La première exécution sera celle de Daniel Lee, un suprémaciste blanc condamné en 1999 pour le meurtre d’une fillette de 8 ans et de ses parents. Elle devrait avoir lieu le 9 décembre. Lezmond Mitchell, dont l’exécution est prévue le 11 décembre, est condamné pour avoir poignardé une femme de 60ans et sa petite fille. Wesley Ira Purkey a été condamné en 2003 pour le viol et le meurtre sordide d’une jeune fille de 16 ans. Alfred Bourgeois a torturé et violé sa fille de 2 ans avant de la battre à mort. Enfin, Dustin Lee Honken a tué 5 personnes.

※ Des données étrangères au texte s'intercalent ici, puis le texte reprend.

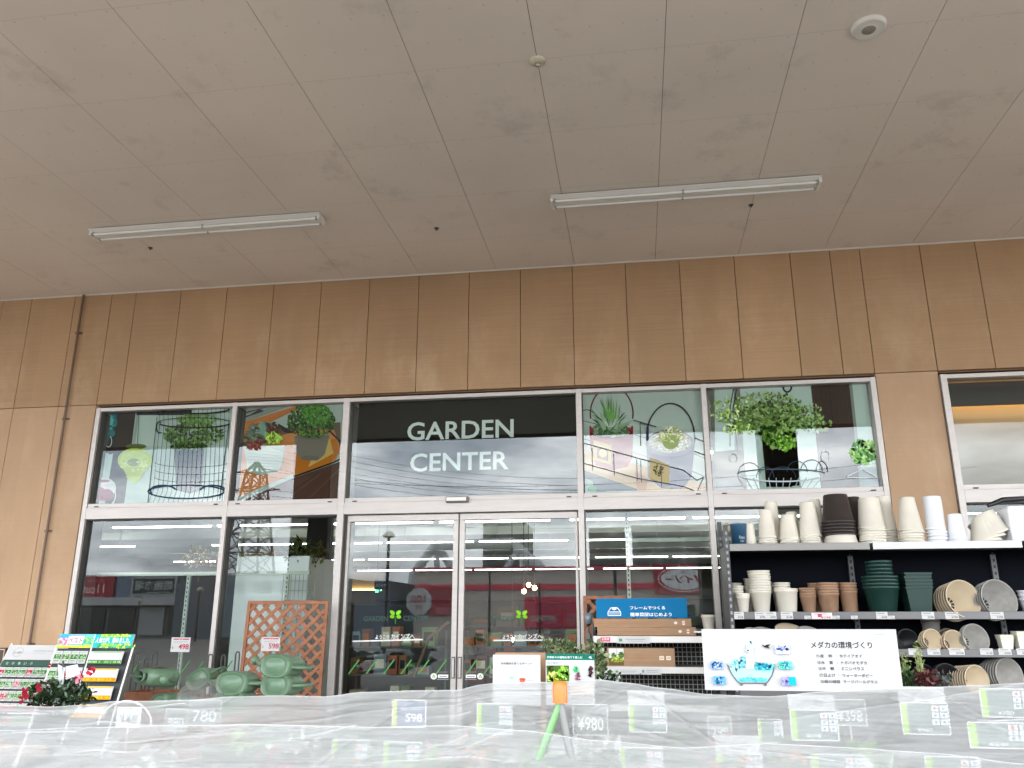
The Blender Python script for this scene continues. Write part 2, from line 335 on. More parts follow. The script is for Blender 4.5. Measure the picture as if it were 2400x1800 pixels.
ins.build('frame_shade_strip', bld)
def pane(name, x0, x1, z0, z1, y=.05, parent=bld):
    p = MB(); p.box(x0, x1, y, y + .01, z0, z1, CLEAR); p.mi[2] = p._m(GLASS); return p.build(name, parent)
for a, b in ((-6.222, -4.562), (-4.5, -3.222), (-3.137, -.586), (-.517, .751), (.812, 2.473), (3.222, 5.3), (5.36, 8.2)):
    pane('window_pane', a, b, ZT1, ZTOP - .06)
    if a != -3.137: pane('window_pane', a, b, .3, ZT0 - .012)
# sliding doors
GREEN = '5f9a5a'
def door(x0, x1, right):
    d = empty('sliding_door', (0, 0, 0)); d.parent = bld
    f = MB(); f.box(x0, x1, .035, .085, ZT0 - .075, ZT0 - .006, ALU); f.box(x0, x0 + (.055 if right else .03), .033, .087, .14, ZT0 - .076, ALU); f.box(x1 - (.03 if right else .055), x1, .033, .087, .14, ZT0 - .076, ALU); f.box(x0 + .06, x1 - .06, .035, .085, .14, .3, ALU)
    f.build('door_frame', d, bevel=.003)
    a, b = (x0 + .055, x1 - .03) if right else (x0 + .03, x1 - .055)
    pane('door_glass', a, b, .3, ZT0 - .075, .055, d)
    h = MB(); hx = x0 + .027 if right else x1 - .027
    h.box(hx - .018, hx + .018, .02, .032, .93, 1.14, STEELD); h.box(hx - .011, hx + .011, .008, .019, .94, 1.13, ALU); h.build('handle', d)
    # decals on the glass
    y = .05
    A = px_art(0, 0, 1, y)
    if not right:
        cx, ty, t0, t1 = 927, 0, 880, 972; A.line([(826, 1503), (991, 1499)], 3.2, 'e8e8e8')
    else:
        cx, ty, t0, t1 = 1223, 0, 1178, 1271; A.line([(1156, 1501), (1292, 1500)], 3.2, 'e8e8e8')
    A.text('ようこそ', t0, 1498, t0 + 33, 1488, 'f2f2f2', .012); A.text('カインズへ', t0 + 36, 1498, t1, 1485, 'f2f2f2', .015)
    A.text('GARDEN', cx - 74, 1456, cx - 18, 1444, '4c5f5a', .01); A.text('CENTER', cx + 18, 1455, cx + 78, 1443, '4c5f5a', .01)
    lc = ['7fc42c', '8ed23a', '76b82a']
    for k, (an, ln) in enumerate(((-140, 17), (-42, 17), (172, 14), (10, 14))):
        u, v = math.cos(R(an)), math.sin(R(an)); bx, by = cx, 1442 if k < 2 else 1444
        A.poly([(bx + u * 2, by + v * 2), (bx + u * ln * .4 - v * 4.6, by + v * ln * .4 + u * 4.6), (bx + u * ln * .8 - v * 3.8, by + v * ln * .8 + u * 3.8), (bx + u * ln, by + v * ln), (bx + u * ln * .8 + v * 3.2, by + v * ln * .8 - u * 3.2), (bx + u * ln * .4 + v * 4.6, by + v * ln * .4 - u * 4.6)], lc[k % 3])
    A.line([(cx, 1444), (cx, 1462)], 1.6, '3f8a3a')
    for i in range(7):
        x = (817 if not right else 1093) + i * 41
        q = at(x + 25, 1547, y)
        if q.x < b - .02 and at(x, 1579, y).x > a: A.line([(x, 1580), (x + 25, 1546)], 3.0, GREEN)
    sgn = -1 if not right else 1; px0 = 1017 if not right else 1126
    A.ell(px0, 1585, 7.5, 7.5, 'e6e6dc'); A.poly([(px0 - 4, 1588), (px0, 1580), (px0 + 4, 1588)], '4f7a3a'); A.ell(px0, 1586, 1.6, 1.6, 'e6e6dc')
    lo, hi = (px0 + 10, px0 + 34) if not right else (px0 - 34, px0 - 10)
    A.rect(lo, 1581, hi, 1588.5, 'f0f0ee'); A.line([(lo + 3, 1585), (hi - 3, 1585)], 2, '777777'); A.line([(lo - 2, 1592), (hi + 1, 1592)], 1.5, 'b0b0b0'); A.line([(lo, 1575), (hi, 1575)], 1.2, '999999')
    A.mb.build('door_sticker', d)
door(-3.12, -1.878, False); door(-1.862, -.6, True)
q = MB(); q.box(-1.878, -1.862, .04, .08, .14, ZT0 - .01, ALUD); q.box(-3.147, -3.12, .02, .3, .14, ZT0 - .006, ALUD); q.build('door_gasket', bld)
q = MB(); q.box(-2.0, -1.755, -.075, -.031, 2.715, 2.775, mat('sensor_housing', (.1, .1, .1), .4)); q.box(-1.99, -1.775, -.085, -.0755, 2.727, 2.767, WHITE); q.build('door_sensor', bld, bevel=.004)
# green slash film on the fixed panes
A = px_art(0, 0, 1, .048)
for x in (445, 478, 506, 545, 330): A.line([(x - 22, 1580), (x, 1548)], 2.6, '4f8a50')
A.mb.build('window_sticker', bld)

# ------------------------------------------------------------------ canopy
can = empty('entrance_canopy', (0, 0, 0), 'wide flat canopy ceiling of grey beige boards over the store entrance', 'canopy')
c = MB(); cs, c0 = .9107, -3.299
for i in range(-20, 22):
    x0, x1 = c0 + cs * i, c0 + cs * (i + 1)
    c.box(x0 + .0022, x1 - .0022, -8.62, -.014, ZC, ZC + .008, SOFFIT)
c.build('soffit', can)
c = MB(); c.box(-22, 17, -8.62, .19, ZC + .0095, ZC + .4, DARKJ); c.box(-22, 17, -8.72, -8.625, ZC - .06, ZC + .55, WALL); c.build('fascia', can)
PIL = mat('pillar_cladding', (.09, .065, .05), .7)
for a, b in ((-7.45, -6.6), (2.6, 3.34)):
    c = MB(); c.box(a, b, -8.6, -7.95, .12, ZC, PIL) if 0 else c.box(a, b, -8.9, -8.4, .12, ZC - .001, PIL); c.build('pillar', can, bevel=.01)

def fixture(x0, x1, y, z, label):
    o = empty('ceiling_light', ((x0 + x1) / 2, y, z), label, 'light fixture', 'tube lights under the canopy')
    h = (x1 - x0) / 2; b = MB(); b.box(-h, h, -.035, .035, -.055, -.001, WHITE)
    for s in (-1, 1): b.raw([Vector((x, s * yy, zz)) for x in (-h, h) for yy, zz in ((.036, -.035), (.11, -.012), (.11, -.02), (.036, -.045))], [(0, 4, 5, 1), (3, 2, 6, 7), (1, 5, 6, 2), (0, 1, 2, 3), (4, 7, 6, 5)], WHITE)
    b.build('reflector', o)
    e = MB(); e.box(-h - .004, -h + .02, -.085, .085, -.07, -.002, WHITE); e.build('end_cap', o, bevel=.004); e = MB(); e.box(h - .02, h + .004, -.085, .085, -.07, -.002, WHITE); e.build('end_cap', o, bevel=.004)
    for s in (-1, 1):
        for a, bb in ((-h + .04, -.006), (.006, h - .04)):
            t = MB(); t.tube([(a, s * .058, -.056), (bb, s * .058, -.056)], .0135, mat('unlit_tube', (.78, .78, .76), .25), 12); t.build('tube', o)
            t = MB()
            for x in (a, bb): t.box(x - .007, x + .007, s * .058 - .009, s * .058 + .009, -.07, -.02, mat('socket', (.3, .3, .28), .5))
            t.build('socket', o)
    return o
fixture(-5.487, -2.993, -1.56, ZC, 'unlit white tube light under the canopy at the left'); fixture(-.672, 1.811, -1.555, ZC, 'unlit white tube light under the canopy at the right')
o = empty('ceiling_speaker', (1.719, -3.63, ZC), 'round beige speaker set in the canopy ceiling boards', 'speaker')
b = MB(); b.lathe([(.001, -.028), (.05, -.03), (.075, -.022), (.1, -.03), (.112, -.022), (.116, 0)], WHITE, 36); b.build('ring', o)
b = MB(); b.lathe([(.001, -.034), (.042, -.034), (.047, -.029)], mat('speaker_grille', (.25, .23, .2), .7, nscale=200, namt=.5), 24); b.build('grille', o)
o = empty('fire_detector', (-.564, -3.605, ZC), 'small round metal fire detector on the canopy ceiling', 'detector')
b = MB(); b.lathe([(.001, -.02), (.03, -.022), (.055, -.01), (.06, 0)], mat('detector_shell', (.62, .56, .42), .35, .3), 28); b.build('base', o)
b = MB(); b.lathe([(.001, -.045), (.014, -.044), (.018, -.03), (.012, -.02)], CHROME, 16); b.build('sensor', o)
for i, (x, y, l) in enumerate(((-1.916, -1.127, 'small dark sprinkler head between the two tube lights'), (-5.117, -1.134, 'small dark sprinkler head beside the left tube light'), (1.248, -1.157, 'small dark sprinkler head under the right tube light'))):
    b = MB(); b.lathe([(.001, -.022), (.012, -.021), (.012, -.016), (.005, -.014), (.006, -.005), (.024, -.003), (.026, 0)], DWIRE, 16); tag(b.build('sprinkler_head', loc=(x, y, ZC)), l, 'sprinkler', 'sprinkler heads in the canopy ceiling')
pp = empty('conduit_pipe', (-6.69, -.03, 1), 'thin brown pipe running up the wall left of the windows', 'pipe')
CP = mat('brown_pipe_paint', (.13, .075, .045), .5)
b = MB(); b.tube([(0, 0, -.85), (0, 0, 4.40)], .014, CP, 12); b.build('pipe', pp)
for z in (.25, 1.488, 2.815, 3.9):
    b = MB(); b.box(-.045, .045, .014, .028, z - .012, z + .012, CP); b.tube([(0, 0, z - .012), (0, 0, z + .012)], .02, CP, 12); b.build('pipe_clamp', pp)
#PART2
# ------------------------------------------------------------------ prints in the transom windows
PY = .075
def poster(name, pxs, label, cat='poster', grp=None):
    """pxs: the four world bounds x0,x1,z0,z1 of the sheet; drawing is clamped to them"""
    x0, x1, z0, z1 = pxs
    o = empty(name, ((x0 + x1) / 2, PY, z0), label, cat, grp)
    def mk(ox, oy, sc):
        A = Art(None, (0, -1, 0)); org = Vector(o.location)
        def fn(u, v):
            p = at(ox + u * sc, oy + v * sc, PY); return Vector((min(max(p.x, x0), x1), PY, min(max(p.z, z0), z1))) - org
        A.fn = fn; return A
    return o, mk
Z0, Z1 = ZT1 - .01, ZTOP - .03
# 1: lanterns and bird cage
o, mk = poster('window_poster', (-6.16, -4.56, Z0, Z1), 'window print of a dark wire bird cage with fern and glass lanterns', grp='plant photo prints in the upper windows')
A = mk(0, 900, .2712); A.rect(600, 100, 2200, 1100, 'c3d3cb')
A.poly([(700, 190), (1060, 190), (990, 600), (700, 620)], '20282a'); A.poly([(840, 600), (940, 600), (900, 1060), (700, 1060)], 'b9cfc9')
A.poly([(1060, 200), (1180, 200), (1130, 600), (1070, 1060), (905, 1060), (985, 560)], '2f2a29'); A.rect(1180, 205, 1660, 270, '22262a')
A.poly([(1180, 270), (1130, 600), (1160, 600), (1200, 270)], '9fb0aa'); A.rect(1640, 190, 1660, 300, '15181c')
tl = ['0d5a62', '117a80', '1b97a0', '57b7bb', '0a3f49']
A.ell(940, 270, 75, 60, tl[0]); A.ell(935, 330, 80, 75, tl[1]); A.ell(950, 330, 45, 60, tl[3]); A.ell(930, 385, 75, 30, tl[4]); A.ell(920, 425, 78, 45, tl[1]); A.poly([(850, 440), (960, 440), (915, 530), (870, 530)], tl[0]); A.ell(880, 470, 22, 40, tl[2]); A.arc(940, 495, 28, 50, -60, 240, 6, 'd8d8d0'); A.leaves(930, 340, 70, 90, 60, 14, tl)
A.line([(1205, 270), (1190, 520)], 5, '555a4a')
yl = ['c9dc5c', 'd6e779', 'bccf48', 'e2efa0']
A.ell(1180, 540, 90, 22, '5d6a35'); A.ell(1170, 660, 150, 105, yl[0]); A.ell(1165, 650, 120, 70, yl[1]); A.ell(1160, 680, 55, 34, '8d9a5a'); A.poly([(1060, 720), (1290, 720), (1200, 830), (1120, 830)], yl[2]); A.poly([(1090, 800), (1240, 800), (1165, 870)], yl[0]); A.leaves(1165, 690, 120, 80, 40, 16, yl)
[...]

Des portraits qui font frémir et c’est bien là l’objectif. Cela renforce la position de Donald Trump aux yeux du public en rendant le tableau somme toute assez manichéen.
Qu’en pense l’opinion publique ?
Selon une étude du Pew Research Center, 54% des américains étaient en faveur de la peine de mort en 2018, contre environ 80 au début des années 1990. Une tendance en baisse donc mais toujours majoritaire, raison pour laquelle Donald Trump se positionne ouvertement ainsi. Selon ce même sondage, les personnes en faveur de la peine de mort sont majoritairement issues de l’électorat masculin, blanc et peu éduqué, féru de Trump. D’autant plus que 77% des républicains considéreraient la peine de mort comme justifiée en cas de meurtre, contre 35% chez les démocrates.
Les candidats abolitionnistes aux élections 2020 n’ont pas tardé à s’insurger sur les réseaux sociaux :
« Nous avons besoin d’un moratoire au niveau national sur la peine de mort, pas d’une résurrection », a tweeté la sénatrice et ancienne procureure Kamala Harris, jugeant la peine capitale « immorale ».
« Il y a suffisamment de violence dans le monde, le gouvernement ne devrait pas en ajouter », a renchéri le sénateur Bernie Sanders.
L’administration « est à nouveau du mauvais côté de l’histoire », a également jugé la puissante association de défense des droits civiques ACLU, soulignant que la peine capitale se caractérise par d’importantes disparités raciales et géographiques.